Sadly, this is the most fantastic, wish fulfilling aspect of the series. Bosses don’t regularly send their employees around the globe to nourish their souls and ignite their inspiration. For most people jobs don’t tap into deep set passions or skills and instead are simply a necessary evil to afford food and shelter. But that’s why we need shows like The Bear. To remind us of the best parts of life and the best reasons to make connections with others. Recognizing and loving others for their best attributes and trying to help them work around or hone their worst tendencies is a purely human act. Some may call this overwhelming sense of warmth for others unbelievable, and I won’t argue with that opinion. But what’s wrong with setting our sights a little higher and shooting for the best versions of not only ourselves but everyone we know and care about?

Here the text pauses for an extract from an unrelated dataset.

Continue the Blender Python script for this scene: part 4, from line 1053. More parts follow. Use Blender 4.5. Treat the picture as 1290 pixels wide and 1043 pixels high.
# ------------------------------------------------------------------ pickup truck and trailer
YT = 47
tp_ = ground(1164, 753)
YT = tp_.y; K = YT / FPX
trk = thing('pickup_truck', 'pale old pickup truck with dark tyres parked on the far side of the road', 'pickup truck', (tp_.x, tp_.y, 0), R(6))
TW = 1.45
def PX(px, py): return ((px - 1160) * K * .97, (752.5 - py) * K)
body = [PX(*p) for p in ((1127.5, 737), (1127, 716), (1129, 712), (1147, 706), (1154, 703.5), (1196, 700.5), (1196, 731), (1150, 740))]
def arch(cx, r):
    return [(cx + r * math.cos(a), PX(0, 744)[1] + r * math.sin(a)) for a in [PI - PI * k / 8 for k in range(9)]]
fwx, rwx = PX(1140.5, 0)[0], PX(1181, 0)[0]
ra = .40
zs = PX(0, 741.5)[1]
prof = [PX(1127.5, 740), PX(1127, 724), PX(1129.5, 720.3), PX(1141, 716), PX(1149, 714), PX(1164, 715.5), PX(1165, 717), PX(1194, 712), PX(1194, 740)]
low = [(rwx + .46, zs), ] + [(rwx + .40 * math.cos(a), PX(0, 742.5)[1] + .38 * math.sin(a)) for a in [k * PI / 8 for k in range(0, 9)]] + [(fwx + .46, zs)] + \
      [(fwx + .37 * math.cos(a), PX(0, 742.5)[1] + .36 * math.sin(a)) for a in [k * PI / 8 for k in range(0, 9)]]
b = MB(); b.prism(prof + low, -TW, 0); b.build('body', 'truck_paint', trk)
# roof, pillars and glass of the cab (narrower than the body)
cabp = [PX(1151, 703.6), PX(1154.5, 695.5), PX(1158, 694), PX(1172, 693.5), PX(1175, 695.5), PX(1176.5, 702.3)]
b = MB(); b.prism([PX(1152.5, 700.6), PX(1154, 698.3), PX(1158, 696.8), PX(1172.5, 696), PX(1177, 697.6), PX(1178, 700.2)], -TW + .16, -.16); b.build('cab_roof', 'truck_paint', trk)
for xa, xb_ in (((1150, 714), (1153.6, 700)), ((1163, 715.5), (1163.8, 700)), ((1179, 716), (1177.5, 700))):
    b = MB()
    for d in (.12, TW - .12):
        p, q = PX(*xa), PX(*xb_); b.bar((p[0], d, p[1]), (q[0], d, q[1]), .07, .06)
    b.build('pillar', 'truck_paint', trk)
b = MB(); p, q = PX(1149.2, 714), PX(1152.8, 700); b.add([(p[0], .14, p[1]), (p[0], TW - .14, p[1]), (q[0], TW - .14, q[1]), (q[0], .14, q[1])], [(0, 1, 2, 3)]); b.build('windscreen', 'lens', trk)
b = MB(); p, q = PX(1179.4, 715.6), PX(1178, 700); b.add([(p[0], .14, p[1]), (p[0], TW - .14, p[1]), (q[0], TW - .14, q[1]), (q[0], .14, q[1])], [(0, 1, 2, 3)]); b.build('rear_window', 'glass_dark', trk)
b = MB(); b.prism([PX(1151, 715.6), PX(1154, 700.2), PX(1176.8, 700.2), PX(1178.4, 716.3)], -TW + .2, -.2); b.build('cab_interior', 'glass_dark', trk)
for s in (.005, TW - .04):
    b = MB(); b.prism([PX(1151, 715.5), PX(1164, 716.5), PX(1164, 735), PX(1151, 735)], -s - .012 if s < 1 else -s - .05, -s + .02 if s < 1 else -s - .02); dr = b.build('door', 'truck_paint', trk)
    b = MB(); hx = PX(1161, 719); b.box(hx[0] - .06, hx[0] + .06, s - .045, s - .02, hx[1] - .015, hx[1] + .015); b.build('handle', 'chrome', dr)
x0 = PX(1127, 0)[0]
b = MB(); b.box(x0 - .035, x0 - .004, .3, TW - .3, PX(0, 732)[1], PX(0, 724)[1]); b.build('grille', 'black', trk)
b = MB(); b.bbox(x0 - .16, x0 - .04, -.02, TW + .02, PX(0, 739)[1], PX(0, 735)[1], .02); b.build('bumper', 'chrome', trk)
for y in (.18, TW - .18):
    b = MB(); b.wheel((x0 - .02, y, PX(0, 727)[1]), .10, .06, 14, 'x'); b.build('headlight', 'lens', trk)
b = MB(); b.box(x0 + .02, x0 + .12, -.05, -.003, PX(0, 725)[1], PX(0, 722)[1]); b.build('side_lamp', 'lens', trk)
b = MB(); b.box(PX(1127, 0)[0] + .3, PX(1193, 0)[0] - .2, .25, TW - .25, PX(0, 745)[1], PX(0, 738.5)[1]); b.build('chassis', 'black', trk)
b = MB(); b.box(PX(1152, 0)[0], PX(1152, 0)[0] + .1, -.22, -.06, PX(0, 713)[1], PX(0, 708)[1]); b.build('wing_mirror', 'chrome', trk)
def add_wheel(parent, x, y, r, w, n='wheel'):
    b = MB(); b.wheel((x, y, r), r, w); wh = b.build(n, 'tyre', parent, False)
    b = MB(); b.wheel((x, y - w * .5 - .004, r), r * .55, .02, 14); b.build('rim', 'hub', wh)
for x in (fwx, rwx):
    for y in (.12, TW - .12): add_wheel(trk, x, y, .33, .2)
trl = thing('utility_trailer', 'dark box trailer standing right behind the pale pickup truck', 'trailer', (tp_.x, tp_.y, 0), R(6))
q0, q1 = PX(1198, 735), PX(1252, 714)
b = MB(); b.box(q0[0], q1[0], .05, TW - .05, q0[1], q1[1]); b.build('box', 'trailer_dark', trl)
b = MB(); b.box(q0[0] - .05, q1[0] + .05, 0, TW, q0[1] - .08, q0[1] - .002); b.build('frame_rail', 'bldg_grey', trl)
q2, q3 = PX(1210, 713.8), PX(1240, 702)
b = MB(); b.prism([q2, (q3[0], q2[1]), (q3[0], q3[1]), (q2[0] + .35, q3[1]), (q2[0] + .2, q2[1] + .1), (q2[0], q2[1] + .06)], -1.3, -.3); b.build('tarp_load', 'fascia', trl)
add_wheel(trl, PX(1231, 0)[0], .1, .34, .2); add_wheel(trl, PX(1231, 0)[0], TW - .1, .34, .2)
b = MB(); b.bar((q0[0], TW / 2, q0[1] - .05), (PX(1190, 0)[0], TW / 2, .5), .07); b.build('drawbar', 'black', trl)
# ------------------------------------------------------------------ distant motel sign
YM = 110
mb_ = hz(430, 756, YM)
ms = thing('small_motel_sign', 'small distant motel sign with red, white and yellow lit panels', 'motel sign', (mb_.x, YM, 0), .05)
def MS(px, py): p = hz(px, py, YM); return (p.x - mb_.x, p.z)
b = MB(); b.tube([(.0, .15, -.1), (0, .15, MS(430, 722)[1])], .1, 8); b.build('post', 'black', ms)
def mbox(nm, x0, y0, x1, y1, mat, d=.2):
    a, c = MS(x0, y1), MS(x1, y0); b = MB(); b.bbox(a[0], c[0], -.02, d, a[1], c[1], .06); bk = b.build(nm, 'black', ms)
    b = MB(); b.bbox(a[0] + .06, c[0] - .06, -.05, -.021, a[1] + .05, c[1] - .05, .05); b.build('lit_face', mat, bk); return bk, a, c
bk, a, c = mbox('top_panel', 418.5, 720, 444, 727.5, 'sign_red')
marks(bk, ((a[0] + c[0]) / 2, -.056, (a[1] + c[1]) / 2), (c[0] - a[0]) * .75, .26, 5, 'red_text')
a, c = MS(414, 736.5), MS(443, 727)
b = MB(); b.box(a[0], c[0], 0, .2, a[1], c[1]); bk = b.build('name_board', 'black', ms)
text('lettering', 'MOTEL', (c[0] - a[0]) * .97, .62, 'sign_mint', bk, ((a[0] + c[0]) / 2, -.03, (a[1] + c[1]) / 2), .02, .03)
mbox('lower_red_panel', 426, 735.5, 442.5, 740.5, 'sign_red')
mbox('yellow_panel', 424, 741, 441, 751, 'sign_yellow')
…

Of course, this is all a fantasy.
Bosses don’t usually send their employees to Scandinavia to nourish their souls and ignite their inspiration. A fantasy where our jobs make us better and recognize our brilliance and diligence is even more appealing as we’re living in a reality suffering from burnout and the threat of AI replacement. The restaurant world — as The Bear is keen to show us — is a different universe. And even then, The Bear is more of an exceptional exception and not the norm.
There’s no guarantee that these characters will make good on their talent or that their talent will somehow lead to the success of Carmy’s restaurant. That’s ultimately up to the fickleness of a cruel industry. But I can’t help but hope that it does.